In our Spring-Summer 2008 issue, we investigated the number of billboards between Puerto Vallarta’s Maritime Terminal and Punta de Mita Exit 447. In driving those 24.4 km, a tourist or local would be exposed to a billboard approximately every three seconds.
Several months later, in November 2008, the first billboard in Bahía de Banderas was removed, in accord with Mayor Hector Paniagua’s promise to remove all such advertising along Highway 200. Paniagua expected the support of the billboards’ owners; however, they complained to the Secretary of Communication and Transport (SCT) about the removal by municipal employees.

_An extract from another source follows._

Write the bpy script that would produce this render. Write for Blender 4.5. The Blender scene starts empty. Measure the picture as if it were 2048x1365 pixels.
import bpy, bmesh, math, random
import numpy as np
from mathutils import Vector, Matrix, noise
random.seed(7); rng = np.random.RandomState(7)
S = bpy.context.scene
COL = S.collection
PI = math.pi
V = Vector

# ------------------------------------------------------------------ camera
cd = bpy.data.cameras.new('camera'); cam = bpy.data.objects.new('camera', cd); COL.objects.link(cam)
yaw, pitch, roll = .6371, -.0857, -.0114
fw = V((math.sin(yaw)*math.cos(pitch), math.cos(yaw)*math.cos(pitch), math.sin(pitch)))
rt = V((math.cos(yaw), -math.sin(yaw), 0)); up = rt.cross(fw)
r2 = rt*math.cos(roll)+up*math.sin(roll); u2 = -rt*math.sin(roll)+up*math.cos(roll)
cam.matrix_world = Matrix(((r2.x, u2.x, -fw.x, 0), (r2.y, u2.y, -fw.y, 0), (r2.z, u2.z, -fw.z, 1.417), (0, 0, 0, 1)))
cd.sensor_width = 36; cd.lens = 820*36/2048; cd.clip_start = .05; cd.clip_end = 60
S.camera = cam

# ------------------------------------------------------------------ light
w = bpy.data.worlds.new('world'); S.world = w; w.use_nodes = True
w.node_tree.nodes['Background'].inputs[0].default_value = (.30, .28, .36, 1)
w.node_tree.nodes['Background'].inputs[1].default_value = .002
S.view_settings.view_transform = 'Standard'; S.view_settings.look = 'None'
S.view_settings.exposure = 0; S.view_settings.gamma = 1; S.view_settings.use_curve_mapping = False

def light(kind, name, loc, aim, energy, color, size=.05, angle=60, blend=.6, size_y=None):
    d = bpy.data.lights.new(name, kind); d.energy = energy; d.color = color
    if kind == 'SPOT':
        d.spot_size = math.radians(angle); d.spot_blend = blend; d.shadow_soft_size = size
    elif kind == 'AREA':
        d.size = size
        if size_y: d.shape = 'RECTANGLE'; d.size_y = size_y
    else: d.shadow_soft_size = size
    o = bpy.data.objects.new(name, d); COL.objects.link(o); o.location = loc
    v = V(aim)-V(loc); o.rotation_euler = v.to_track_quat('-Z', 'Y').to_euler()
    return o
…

Although the campaign against billboard advertising in Bahía de Banderas has yielded good results, the structures remain to this day, abandoned by their owners. Lawyer Angelica Garcia, director of legal affairs for Bahía de Banderas, affirms the intention to remove the structures, but the cost is high—$25,000 each—and the notification process must be planned carefully.
On the other hand, the situation in Puerto Vallarta is lamentably different. In trying to gather information for this article, we were shuffled from the Tourism Department to the Department of Social Communication to the Licensing Department’s Georgina Navarro, who said the responsible party is Everardo Barron. When we phoned Barron, he said he would prefer to make an appointment with us in his office, since he thought the matter merited it. In the end, we received no further communication, an odyssey that shows an archaic bureaucratic process and public servants unable to provide the best possible service.